En la novela De cómo la tía Lola llegó de visita a quedarse, la reconocida escritora Julia Álvarez, nos habla acerca de un niño llamado Miguel, de unos nueve años, que junto a su madre y su hermana Juanita, de tan solo cinco, se muda de Nueva York a Vermont, Estados Unidos, dejando al padre, un pintor, en esa urbe. Todo cambia a partir del anuncio de que la citada tía vendría a visitarlos, desde la República Dominicana. El inconveniente era que su pariente, una señora ya entrada en años, no hablaba inglés y eso disgustaba a Miguel.

Las “complicaciones” comienzan desde que van a recogerla al aeropuerto y al no aparecer, la llaman por altoparlante con un forzado español. Cuando por fin la encuentran, la tía resulta ser todo un personaje: “Piel canela, cabello recogido en un moño coronado con una cayena rosada, con sus labios rojo encendido y un lunar negro en la boca”, (que luego notarían podía cambiar de lugar).

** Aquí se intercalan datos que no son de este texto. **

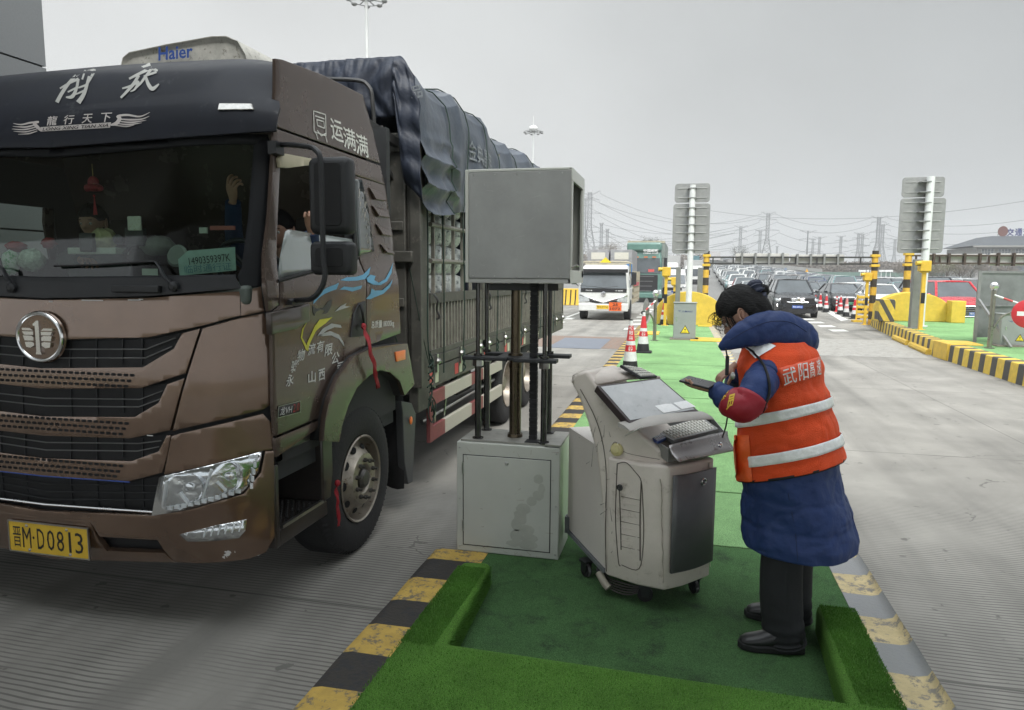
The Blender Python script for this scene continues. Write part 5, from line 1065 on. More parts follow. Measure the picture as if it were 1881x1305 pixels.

La señora trajo de todo en la maleta, desde remedios caseros hasta café criollo. Pero, sobre todo, llevaba sus vestidos coloridos de verano y su baile contagioso. Miguel no quería que pensaran tenía una pariente loca, (un día sus amigos la confundieron con un fantasma), por eso, en un principio pensó mantenerla en secreto. Sin embargo, tenía que admitir era divertida, en especial, contando cuentos.

Poco a poco la tía Lola fue atrapando a todos, niños y adultos, con su carisma. A ella no le importaba el no saber inglés para salir a saludar a los vecinos en primavera.

¬“I espik inglich”, decía. (Hablo inglés en su “machacado acento”).

Saludaba y conversaba en español con todos en el pueblo. A veces, “tanta amabilidad era un como un escándalo”. Sus interlocutores, por supuesto, hablaban en inglés, y aun así se conectaban. Y es que “no hay que hablar el mismo idioma para entenderse a la perfección”.

Pasaron los meses y la tía Lola hizo decenas de amigos, aprendió algo del idioma anglófono y enseñaba a sus sobrinos el español y aspectos de la cultura dominicana, en especial la comida, como el mangú y las albóndigas, que hacían conectar jonrones y “amansaban” al compañero de clase más temible.

Miguel amaba el béisbol, pero tuvo que luchar entre la idea de ser elegido por su esfuerzo y la otra, un tanto supersticiosa, de que la tía sí tenía “poderes especiales”, como cuando agitaba su bufanda amarilla durante sus partidos. Ella llegó a ser la manager de la liga de Miguel, teniendo a cargo los uniformes y preparar deliciosos “frío fríos” de fruta.

Los hermanitos aprendieron con ella a ponerse de acuerdo para planificar una visita a su padre en NY, a ser más considerados el uno con el otro, a apoyar a su madre (incluso organizando una fiesta para ella) y a ser comprensivos con su padre. También, a valorar las cosas simples de la vida y que, con perseverancia y una actitud adecuada se podían conquistar los corazones más duros, aun los del temible Coronel Charlebois, dueño de la granja donde vivían.

Asimismo, a apreciar los colores, mostrados por la autora a lo largo de la historia, como una conexión entre el padre ausente y sus hijos. En ocasiones, describe el paisaje expresando las tonalidades que él diría, si estuviera allí: “¡Cerros verde viridiana, capullos violeta pálido y un remolino de nubes blanco titanio sobre un azul celeste!”

Ante todo, fue tanto lo que Miguel pudo madurar que, cuando llegó su fiesta sorpresa de 10 años, la experiencia lo hizo sentir “10 veces más orgulloso de ser quién era”.

Esta breve novela recomendada para los jóvenes lectores es una celebración a la identidad, la familia y el valor de la resiliencia. La trama fluye y mantiene el hilo conductor de principio a fin. Julia Álvarez presenta descripciones detalladas tanto del ambiente, como de los personajes y sus sentimientos, a través de los diálogos animados y reflexiones. Esta historia es una invitación a que, junto a Miguel, aprendamos a “crear algo que haga feliz a alguien”, a mostrar una actitud positiva frente a las dificultades, a que en el amar hay verdadera “magia” y que una sonrisa de “ñapa” siempre es buena idea.